President Donald Trump earlier this month launched his long-promised attack on banking restrictions that came into law after the financial crisis, ordering his Treasury secretary to review the 2010 Dodd-Frank oversight law. Trump and Republican lawmakers assert that the rules under Dodd-Frank have stifled lending, especially hurting community banks and their small business borrowers.

On the negative side, the volume of credit card loans that were written off in the fourth quarter rose by $1.4 billion, or 24.8 percent. Commercial and industrial loans written off jumped by $666 million, or 37.9 percent.

Still, the rates of loan write-offs were near historic lows in 2016, noted James Chessen, chief economist of the American Bankers Association. He said banks are ready for additional interest-rate increases that the Federal Reserve is expected to make this year, and they've factored them into their financial plans.

The number of banks on the FDIC's confidential "problem list" fell to 123 in the latest period from 132 in the third quarter. The 123 banks requiring special monitoring by the agency's examiners is down sharply from the peak of 888 problem banks in the first quarter of 2011.

The number of bank failures continues to slow. So far this year, two banks have failed. Five were shuttered in all of last year. Failures declined from 24 in 2013 to 18 in 2014 and only eight in 2015. They are down sharply from 157 in 2010 — the most in one year since the height of the savings and loan crisis in 1992. Normally in a strong economy, an average of four or five banks closes annually.

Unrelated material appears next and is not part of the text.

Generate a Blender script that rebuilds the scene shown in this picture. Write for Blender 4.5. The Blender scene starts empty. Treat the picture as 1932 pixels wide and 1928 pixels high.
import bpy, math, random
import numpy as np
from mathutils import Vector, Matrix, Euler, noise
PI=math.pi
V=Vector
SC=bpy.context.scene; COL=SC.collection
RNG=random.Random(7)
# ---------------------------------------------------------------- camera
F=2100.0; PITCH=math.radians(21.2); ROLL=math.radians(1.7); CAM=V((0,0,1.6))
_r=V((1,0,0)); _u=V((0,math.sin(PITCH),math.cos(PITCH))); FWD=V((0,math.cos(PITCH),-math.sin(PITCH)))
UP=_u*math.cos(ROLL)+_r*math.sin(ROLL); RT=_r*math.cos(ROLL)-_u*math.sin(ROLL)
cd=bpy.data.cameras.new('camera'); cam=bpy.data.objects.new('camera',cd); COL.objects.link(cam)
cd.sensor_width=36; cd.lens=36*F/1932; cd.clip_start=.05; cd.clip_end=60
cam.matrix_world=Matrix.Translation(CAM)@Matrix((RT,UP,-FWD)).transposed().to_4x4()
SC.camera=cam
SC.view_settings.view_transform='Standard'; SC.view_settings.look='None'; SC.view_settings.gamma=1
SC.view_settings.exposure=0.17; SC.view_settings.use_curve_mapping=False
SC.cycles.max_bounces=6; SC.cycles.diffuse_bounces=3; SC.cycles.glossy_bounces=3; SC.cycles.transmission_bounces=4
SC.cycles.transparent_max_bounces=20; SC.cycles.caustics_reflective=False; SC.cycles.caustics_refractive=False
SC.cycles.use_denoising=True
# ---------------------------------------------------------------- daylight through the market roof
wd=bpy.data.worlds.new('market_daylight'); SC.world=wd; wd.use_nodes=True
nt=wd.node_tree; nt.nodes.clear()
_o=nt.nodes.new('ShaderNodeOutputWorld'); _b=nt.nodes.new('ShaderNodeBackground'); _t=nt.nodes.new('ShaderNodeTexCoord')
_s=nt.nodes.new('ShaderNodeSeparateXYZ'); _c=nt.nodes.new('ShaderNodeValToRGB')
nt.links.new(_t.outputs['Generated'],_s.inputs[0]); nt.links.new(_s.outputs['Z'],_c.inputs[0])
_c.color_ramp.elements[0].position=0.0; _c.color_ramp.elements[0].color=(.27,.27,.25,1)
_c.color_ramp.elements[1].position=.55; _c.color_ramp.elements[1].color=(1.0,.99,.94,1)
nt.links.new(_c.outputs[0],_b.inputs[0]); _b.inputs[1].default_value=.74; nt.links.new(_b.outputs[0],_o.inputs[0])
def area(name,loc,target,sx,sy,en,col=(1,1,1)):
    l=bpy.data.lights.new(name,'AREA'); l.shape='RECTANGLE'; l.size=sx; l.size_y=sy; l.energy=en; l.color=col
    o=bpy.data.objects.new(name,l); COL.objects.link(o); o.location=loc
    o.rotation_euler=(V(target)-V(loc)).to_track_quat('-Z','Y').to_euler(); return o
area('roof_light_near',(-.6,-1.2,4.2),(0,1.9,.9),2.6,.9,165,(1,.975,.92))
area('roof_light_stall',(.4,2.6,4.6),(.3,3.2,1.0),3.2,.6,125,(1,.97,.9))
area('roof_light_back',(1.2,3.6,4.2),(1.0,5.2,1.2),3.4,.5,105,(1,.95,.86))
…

The decline in bank failures has allowed the deposit insurance fund to strengthen. The fund, which turned from deficit to positive in the second quarter of 2011, had an $83.2 billion balance at the end of December, according to the FDIC. That was up from $80.7 billion at the end of September.

The FDIC was created during the Great Depression to insure bank deposits. It monitors and examines the financial condition of U.S. banks. The agency guarantees deposits up to $250,000 per account.